**WHAT YOU SHOULD DO**
Find every line with the word "this" and give their count, nothing else.

**PROVIDED INFORMATION**
^^^^^^^^^^^^^^^^
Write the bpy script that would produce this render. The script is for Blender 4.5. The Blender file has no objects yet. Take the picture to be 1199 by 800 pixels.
^^^^^^^^^^^^^^^^
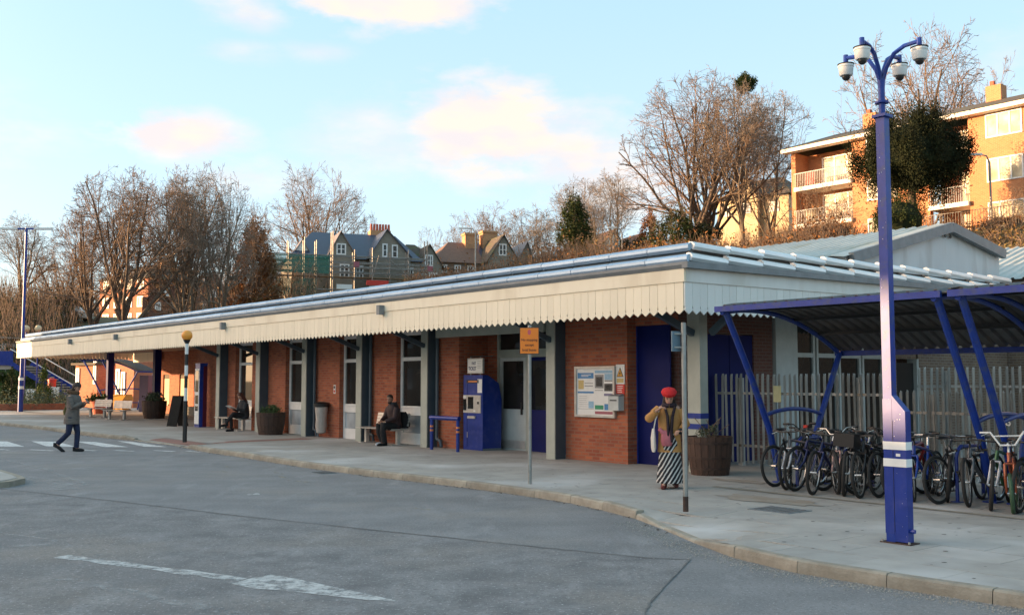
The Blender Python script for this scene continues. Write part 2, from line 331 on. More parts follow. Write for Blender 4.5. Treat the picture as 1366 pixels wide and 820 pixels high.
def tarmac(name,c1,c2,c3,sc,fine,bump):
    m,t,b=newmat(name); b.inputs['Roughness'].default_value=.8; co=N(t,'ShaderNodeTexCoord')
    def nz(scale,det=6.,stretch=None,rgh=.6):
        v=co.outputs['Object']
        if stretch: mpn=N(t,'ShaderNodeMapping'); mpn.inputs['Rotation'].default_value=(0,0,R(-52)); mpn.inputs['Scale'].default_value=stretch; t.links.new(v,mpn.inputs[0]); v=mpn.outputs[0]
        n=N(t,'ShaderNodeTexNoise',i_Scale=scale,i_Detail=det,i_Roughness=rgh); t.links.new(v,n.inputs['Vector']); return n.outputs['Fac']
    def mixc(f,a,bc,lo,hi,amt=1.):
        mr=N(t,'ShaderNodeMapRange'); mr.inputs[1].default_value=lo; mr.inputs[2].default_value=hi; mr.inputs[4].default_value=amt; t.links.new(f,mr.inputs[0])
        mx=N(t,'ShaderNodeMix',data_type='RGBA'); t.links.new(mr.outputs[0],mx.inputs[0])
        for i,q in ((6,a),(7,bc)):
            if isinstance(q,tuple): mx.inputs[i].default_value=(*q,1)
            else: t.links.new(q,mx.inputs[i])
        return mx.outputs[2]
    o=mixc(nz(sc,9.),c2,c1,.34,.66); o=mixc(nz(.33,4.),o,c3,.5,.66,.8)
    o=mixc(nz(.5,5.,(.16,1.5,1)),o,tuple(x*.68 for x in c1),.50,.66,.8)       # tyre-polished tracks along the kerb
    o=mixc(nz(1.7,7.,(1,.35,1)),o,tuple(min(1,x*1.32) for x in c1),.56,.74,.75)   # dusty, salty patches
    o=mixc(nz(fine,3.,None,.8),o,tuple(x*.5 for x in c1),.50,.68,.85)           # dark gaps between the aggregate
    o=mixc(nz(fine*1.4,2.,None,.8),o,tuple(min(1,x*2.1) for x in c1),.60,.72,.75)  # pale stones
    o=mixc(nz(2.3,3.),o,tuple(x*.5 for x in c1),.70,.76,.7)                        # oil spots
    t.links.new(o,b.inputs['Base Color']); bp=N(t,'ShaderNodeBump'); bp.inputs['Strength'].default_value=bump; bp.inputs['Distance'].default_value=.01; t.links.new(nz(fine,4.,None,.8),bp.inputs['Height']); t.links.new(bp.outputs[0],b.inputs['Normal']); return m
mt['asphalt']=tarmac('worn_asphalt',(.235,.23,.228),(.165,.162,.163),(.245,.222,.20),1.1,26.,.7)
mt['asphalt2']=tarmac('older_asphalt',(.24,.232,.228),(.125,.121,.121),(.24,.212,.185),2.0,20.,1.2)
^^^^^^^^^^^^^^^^
**SOLVED EXERCISE**
2